Police there were already monitoring “suspicious movements” of the ship, and after receiving information from Australian officials, they intercepted it and its 19 crew, according to a government statement.
Australian Federal Police say they’re still investigating the ship’s route to the Solomon Islands, including whether it came via the Pacific Islands or followed a path further north.
Either way, police allege the shipment was ordered by a Sydney organized crime group – and ferried from the Queensland port to the southern Australian city for sale. Six people have been arrested.
AFP Commander Stephen Jay on Monday declined to say whether the record cocaine bust would disrupt or inflame the city’s gang-related warfare.
“Someone’s lost a lot of money, I think that’s fair to say,” said Jay. “There’ll be some soul searching, no doubt, about losing this significant quantity – Australia’s large quantity – of cocaine.”

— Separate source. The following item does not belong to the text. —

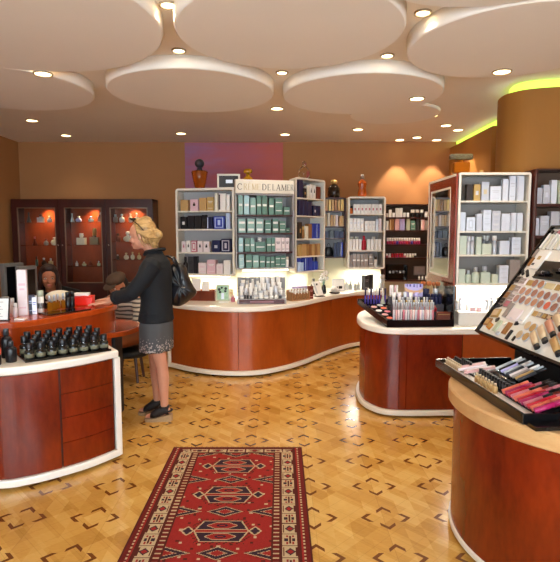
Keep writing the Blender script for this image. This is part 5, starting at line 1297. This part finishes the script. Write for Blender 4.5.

Zaky Mallah, from Sydney Crime News (SCN) Worldstar, says predicting underworld violence “is never straightforward.”
“It’s a tit-for-tat situation,” he said via text. “For every arrest, two more shootings seem to follow.”
SCN Worldstar publishes updates from the Sydney’s drugs war on social media, often receiving videos direct of crimes committed on the city’s streets. Police say the offenders often film their crimes as proof they’ve performed a paid task – or to boast.
In the days after Lemalu’s death, NSW Police conducted early morning raids across Sydney, arresting nine people – and expressing confidence that they were getting on top of organized crime.
“We have been able to arrest not just the onshore principals and the onshore coordinators, but also many of the contract criminals and facilitators that are supporting this organized crime network in New South Wales,” NSW Police Assistant Commissioner Cook said in late May.
“For a long time, we’ve been playing catch up,” Cook told reporters. “For the first time, we think we’re on par.”